(CNN)The following contains spoilers about the Nov. 4 (fifth) episode of "The Walking Dead's" ninth season.
Having leaned into the promotional benefits of Andrew Lincoln's departure, "The Walking Dead" couldn't exactly give him a low-key going-away party. Sunday's episode thus endeavored to send Lincoln off with a bang -- literally, as it turned out --still indulging in some of the coyness that has come to plague the series, while simultaneously seeking to plant seeds for the future.
Much of the episode -- which picked up with Rick skewered by a metal pole and surrounded by zombies -- reached back to the program's past, a magical mystery tour through its best (and better) days, featuring a number of cameos by since-departed regulars.

There was a good deal of nostalgia in that -- seeing Jon Bernthal, Sonequa Martin-Green and especially the late Scott Wilson, who died last month -- as Rick kept slipping into what amounted to a walking-dream state.
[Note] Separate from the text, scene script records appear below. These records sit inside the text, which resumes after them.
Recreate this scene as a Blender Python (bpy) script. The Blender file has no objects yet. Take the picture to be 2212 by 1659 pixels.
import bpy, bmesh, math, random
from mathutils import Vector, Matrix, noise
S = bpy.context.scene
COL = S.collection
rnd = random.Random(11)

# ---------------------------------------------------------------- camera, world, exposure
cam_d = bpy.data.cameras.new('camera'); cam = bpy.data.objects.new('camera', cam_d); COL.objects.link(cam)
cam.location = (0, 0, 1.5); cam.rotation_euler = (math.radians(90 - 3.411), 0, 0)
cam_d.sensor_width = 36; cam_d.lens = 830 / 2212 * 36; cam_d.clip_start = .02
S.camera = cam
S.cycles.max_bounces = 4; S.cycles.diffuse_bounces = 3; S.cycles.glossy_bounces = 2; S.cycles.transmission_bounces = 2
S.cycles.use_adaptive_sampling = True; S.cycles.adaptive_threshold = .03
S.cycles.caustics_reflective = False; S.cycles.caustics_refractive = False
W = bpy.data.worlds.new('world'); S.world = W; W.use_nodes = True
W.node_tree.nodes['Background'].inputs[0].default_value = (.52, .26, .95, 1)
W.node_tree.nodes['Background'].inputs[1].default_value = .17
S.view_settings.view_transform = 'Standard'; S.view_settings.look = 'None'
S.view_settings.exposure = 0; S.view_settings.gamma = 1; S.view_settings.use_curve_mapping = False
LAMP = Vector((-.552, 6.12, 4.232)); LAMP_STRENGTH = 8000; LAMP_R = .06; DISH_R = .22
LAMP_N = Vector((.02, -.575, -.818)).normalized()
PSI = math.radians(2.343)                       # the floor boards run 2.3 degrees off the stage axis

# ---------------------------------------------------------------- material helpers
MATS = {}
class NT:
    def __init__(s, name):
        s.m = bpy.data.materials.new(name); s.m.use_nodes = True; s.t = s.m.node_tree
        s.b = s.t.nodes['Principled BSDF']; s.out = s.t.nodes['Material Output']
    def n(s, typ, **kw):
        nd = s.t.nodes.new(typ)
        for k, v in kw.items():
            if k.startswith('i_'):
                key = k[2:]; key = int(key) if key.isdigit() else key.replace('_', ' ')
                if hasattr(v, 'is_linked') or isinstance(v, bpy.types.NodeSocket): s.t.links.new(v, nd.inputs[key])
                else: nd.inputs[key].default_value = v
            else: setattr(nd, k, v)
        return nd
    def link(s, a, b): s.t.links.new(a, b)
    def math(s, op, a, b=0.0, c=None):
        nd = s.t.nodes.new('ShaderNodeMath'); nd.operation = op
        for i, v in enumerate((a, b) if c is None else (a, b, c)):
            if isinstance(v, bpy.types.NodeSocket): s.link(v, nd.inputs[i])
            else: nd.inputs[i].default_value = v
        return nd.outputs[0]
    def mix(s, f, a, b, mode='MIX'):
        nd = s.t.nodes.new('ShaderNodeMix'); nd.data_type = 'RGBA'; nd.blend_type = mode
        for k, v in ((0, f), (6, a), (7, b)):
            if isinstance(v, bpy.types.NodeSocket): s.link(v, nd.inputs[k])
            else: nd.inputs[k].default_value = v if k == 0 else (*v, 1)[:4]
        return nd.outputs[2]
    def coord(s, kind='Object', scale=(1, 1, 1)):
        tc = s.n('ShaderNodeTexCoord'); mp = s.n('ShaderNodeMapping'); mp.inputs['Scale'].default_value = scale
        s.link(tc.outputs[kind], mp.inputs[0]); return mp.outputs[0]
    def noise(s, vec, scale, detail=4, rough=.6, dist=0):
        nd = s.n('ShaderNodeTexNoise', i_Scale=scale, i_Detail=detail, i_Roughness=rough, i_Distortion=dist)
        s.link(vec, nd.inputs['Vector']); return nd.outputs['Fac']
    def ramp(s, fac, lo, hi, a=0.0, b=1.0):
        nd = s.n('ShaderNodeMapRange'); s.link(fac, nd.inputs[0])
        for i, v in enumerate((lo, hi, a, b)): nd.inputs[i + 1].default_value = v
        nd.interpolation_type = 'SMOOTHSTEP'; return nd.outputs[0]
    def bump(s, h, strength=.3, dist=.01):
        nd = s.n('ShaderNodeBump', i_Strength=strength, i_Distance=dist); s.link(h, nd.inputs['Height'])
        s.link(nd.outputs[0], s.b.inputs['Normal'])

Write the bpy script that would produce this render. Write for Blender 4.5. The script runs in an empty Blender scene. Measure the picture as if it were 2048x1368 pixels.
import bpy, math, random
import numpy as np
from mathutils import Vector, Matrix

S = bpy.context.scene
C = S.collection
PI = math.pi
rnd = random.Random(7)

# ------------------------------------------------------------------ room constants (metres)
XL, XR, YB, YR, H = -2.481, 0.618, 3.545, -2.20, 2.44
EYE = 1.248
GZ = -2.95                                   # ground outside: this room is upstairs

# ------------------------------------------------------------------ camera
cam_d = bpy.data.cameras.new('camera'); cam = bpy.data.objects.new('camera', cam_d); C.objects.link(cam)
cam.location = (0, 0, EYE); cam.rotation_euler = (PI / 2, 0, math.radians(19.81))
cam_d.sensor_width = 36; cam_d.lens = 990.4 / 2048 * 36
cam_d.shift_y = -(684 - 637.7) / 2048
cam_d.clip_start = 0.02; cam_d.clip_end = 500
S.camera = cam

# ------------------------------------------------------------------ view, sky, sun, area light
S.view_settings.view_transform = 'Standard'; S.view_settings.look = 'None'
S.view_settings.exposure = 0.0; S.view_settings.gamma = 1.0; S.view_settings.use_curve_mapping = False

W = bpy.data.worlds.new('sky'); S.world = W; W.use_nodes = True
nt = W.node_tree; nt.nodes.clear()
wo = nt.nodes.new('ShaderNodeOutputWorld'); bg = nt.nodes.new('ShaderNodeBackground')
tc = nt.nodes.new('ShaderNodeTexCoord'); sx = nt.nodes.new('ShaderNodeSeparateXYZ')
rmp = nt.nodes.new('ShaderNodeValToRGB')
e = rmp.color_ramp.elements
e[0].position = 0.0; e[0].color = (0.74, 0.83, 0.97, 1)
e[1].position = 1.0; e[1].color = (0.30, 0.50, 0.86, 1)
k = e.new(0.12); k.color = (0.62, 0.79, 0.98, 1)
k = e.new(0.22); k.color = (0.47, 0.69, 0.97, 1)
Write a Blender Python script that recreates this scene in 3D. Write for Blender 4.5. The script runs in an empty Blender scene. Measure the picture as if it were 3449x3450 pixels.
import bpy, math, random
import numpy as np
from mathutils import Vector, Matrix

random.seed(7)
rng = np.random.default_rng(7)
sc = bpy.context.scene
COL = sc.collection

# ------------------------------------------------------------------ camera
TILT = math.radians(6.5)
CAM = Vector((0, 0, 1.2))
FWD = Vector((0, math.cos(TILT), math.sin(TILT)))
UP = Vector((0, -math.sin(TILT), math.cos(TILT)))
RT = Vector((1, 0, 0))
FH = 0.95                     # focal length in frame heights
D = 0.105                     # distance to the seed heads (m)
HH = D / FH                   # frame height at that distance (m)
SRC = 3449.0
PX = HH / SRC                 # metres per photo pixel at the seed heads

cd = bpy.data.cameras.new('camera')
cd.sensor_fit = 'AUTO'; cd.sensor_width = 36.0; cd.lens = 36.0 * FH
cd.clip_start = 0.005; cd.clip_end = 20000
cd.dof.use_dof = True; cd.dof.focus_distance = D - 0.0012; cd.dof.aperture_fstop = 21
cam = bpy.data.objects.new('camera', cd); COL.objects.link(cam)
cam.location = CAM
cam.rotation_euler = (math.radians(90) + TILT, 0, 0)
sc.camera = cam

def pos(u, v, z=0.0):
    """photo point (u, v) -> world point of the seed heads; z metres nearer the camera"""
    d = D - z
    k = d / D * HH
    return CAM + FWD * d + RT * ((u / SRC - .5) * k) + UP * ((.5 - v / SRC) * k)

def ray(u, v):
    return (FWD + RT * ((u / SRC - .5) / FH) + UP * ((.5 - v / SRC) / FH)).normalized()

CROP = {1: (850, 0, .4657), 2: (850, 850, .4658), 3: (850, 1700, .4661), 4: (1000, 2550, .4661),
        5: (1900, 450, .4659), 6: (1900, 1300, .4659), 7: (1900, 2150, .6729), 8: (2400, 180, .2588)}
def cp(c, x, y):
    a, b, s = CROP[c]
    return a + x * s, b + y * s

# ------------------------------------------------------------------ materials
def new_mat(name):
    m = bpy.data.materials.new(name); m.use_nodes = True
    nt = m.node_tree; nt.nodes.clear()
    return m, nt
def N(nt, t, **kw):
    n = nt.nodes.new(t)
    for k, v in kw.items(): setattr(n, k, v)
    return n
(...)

Those interludes clearly represented an effort to serve long-time fans with an hour that lived up to the momentousness of losing the program's original star.
Still, the writers backed away from a definitive finish after Rick went out in what appeared to be a blaze of glory, setting off an explosion on a bridge filled with walkers. And if they were holding open the option of having him come back some day -- perhaps for the series finale, whenever that might come -- it felt too cute, much like the old Glenn-under-the-trash-compactor twist of a few years ago.
The real gamble, though, was signaling a major time-jump at the end of the episode, showing Rick's daughter Judith as a much older kid. AMC actually made the next episode available in advance, providing critics a better sense of the shifted focus in terms of key characters and relationships, in what showrunner Angela Kang has described as the program's "Rick-less" future.
Any way you slice it, dealing with Rick's absence is going to leave a sizable void, one that will have to be filled by the likes of Daryl (Norman Reedus), Michonne (Danai Gurira) and Carol (Melissa McBride), among others. While those are formidable anchors -- and the series has weathered plenty of turnover in the past -- it's engineering this baton pass from a position of weakness, not strength, with the ratings having fallen sharply over the last two seasons.

To the writing staff's credit, "The Walking Dead" started the season reasonably well, and has managed to give Lincoln what felt like a major sendoff (that cryptic closing sequence of events notwithstanding), without feeling completely as if they're writing the show's epitaph along with it. Airing this episode now also provides a few weeks to establish the time-shift -- adding new faces, and solidifying the threat to all that hard-earned harmony -- before the series heads into its customary midseason break.

In the past, when actors have left the series -- not usually at their request, as was the case with Lincoln -- life, and death, have gone on. It's possible that "Walking Dead" will be able to reload again, but as it ambles further into its ninth season, the future for what was once TV's biggest hit hasn't looked this uncertain since Rick first woke from that coma.